Cuando escribo columnas no trato de convencer a mis lectores de lo que ya creen, con el fin de reforzar sus opiniones, lo cual, por supuesto, es legítimo y de hecho algunos columnistas lo hacen muy bien, sino de escribir algo que tal vez no hayan visto o pensado y que pueda mejorar su percepción de los hechos.
Esta columna es una excepción a ese propósito, porque lo que voy a decir ya muchos lo han señalado y lo único que hago aquí es reforzarlo. Se trata de lo siguiente: la andanada del ministro Benedetti de esta semana contra la magistrada Lombana que lo investiga es, por decir lo menos, inaceptable. No tengo conocimiento de los procesos que Lombana adelanta contra el ministro ni quiero defender sus actuaciones; más aún, en principio, no tengo una buena opinión de ella (leo en Infobae una noticia en la que se afirma que Lombana recibe una pensión de invalidez a pesar de ejercer como magistrada), pero eso es irrelevante en este caso, pues incluso suponiendo que la magistrada haya tomado decisiones abusivas contra Benedetti, su grosería no tiene excusa y no la tiene porque en una sociedad regida por instituciones esa no es la manera como se resuelven las diferencias.
Quiero insistir en lo malsana que es la intemperancia de los altos funcionarios del Estado para el desarrollo de la conversación pública, y para la democracia en general. Más que la expresión de la voluntad popular, la democracia es una conversación pública, o más precisamente, un sistema de reglas que tramita el intercambio de opiniones distintas y opuestas de manera argumentada y pacífica con el objeto de que los ciudadanos escojan la que más los convence. La calidad de un sistema democrático se mide por la calidad de esa conversación, lo cual se consigue con la transparencia, la honestidad intelectual o al menos el respeto de sus intervinientes. El insulto y la grosería no hacen sino perturbar ese diálogo y, eventualmente, sembrar las emociones que avivan la violencia. ¿Acaso hay que recordar que en Colombia ese paso del lenguaje vejatorio a los hechos luctuosos ocurre con una facilidad pasmosa?
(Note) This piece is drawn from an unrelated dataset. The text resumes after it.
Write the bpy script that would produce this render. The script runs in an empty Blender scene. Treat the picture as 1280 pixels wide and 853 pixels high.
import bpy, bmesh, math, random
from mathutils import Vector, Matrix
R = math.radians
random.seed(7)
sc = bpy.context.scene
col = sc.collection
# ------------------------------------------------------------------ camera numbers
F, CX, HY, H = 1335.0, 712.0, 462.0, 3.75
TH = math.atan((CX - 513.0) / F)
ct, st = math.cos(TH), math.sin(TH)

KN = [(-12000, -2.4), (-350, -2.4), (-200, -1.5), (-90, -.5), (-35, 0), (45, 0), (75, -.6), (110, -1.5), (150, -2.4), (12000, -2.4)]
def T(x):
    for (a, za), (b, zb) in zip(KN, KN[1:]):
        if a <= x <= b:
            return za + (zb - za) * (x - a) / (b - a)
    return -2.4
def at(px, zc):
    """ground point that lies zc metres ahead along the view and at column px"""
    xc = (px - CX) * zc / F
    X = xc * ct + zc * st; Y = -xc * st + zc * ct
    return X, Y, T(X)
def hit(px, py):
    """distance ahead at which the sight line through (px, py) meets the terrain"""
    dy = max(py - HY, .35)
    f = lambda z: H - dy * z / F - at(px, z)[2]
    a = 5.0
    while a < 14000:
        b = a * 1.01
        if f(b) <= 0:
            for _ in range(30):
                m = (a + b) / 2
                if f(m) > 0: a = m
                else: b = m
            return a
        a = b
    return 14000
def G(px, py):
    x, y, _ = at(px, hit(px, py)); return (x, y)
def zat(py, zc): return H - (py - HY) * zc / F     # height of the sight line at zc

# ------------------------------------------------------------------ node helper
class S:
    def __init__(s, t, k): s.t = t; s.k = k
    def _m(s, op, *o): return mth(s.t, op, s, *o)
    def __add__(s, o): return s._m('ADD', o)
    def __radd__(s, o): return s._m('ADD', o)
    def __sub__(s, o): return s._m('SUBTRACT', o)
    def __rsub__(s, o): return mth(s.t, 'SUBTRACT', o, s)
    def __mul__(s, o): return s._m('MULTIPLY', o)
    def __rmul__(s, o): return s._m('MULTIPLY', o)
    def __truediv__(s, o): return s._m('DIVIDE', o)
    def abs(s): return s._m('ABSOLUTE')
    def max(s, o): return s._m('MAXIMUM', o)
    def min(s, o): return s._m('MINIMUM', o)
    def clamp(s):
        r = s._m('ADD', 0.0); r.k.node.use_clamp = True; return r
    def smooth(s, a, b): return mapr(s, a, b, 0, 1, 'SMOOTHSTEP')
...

Uno de los rasgos más alarmantes de las sociedades actuales es que premian la grosería y desincentivan la decencia. La tecnología digital no es ajena a ese fenómeno porque recompensa lo que hace ruido, no lo que vale ni lo que conviene y, como se sabe, lo que hace ruido es lo escandaloso, lo desaforado y, cómo no, lo vulgar. Ante la alternativa de hacer pasar un mensaje por medio de un argumento ponderado o por medio de un insulto altisonante la gente escoge lo segundo simplemente porque tiene más impacto, se ve más. De ahí que la falsedad y la indecencia estén haciendo carrera con tanta facilidad en las redes, en la política, en el periodismo e, incluso, en las relaciones sociales. Muchos asesores políticos saben que el éxito de su candidato depende más de su capacidad para mover las pasiones más primarias que de las buenas propuestas y por eso arman una campaña diseñada para alebrestar a la gente, no para convencerla (¿se acuerdan del plebiscito?). Nada de extraño tiene, en estas circunstancias, que personajes de pacotilla como Trump o Milei se hayan convertido en los modelos a seguir.
Todo lo que he dicho es obvio, elemental, porque se refiere al supuesto más básico de la convivencia social: el respeto. Por eso no debería tener que ser objeto de una columna. Pero, en los tiempos que corren, denunciar la indecencia de los gobernantes se ha vuelto una necesidad, así termine siendo una pataleta de ahogado.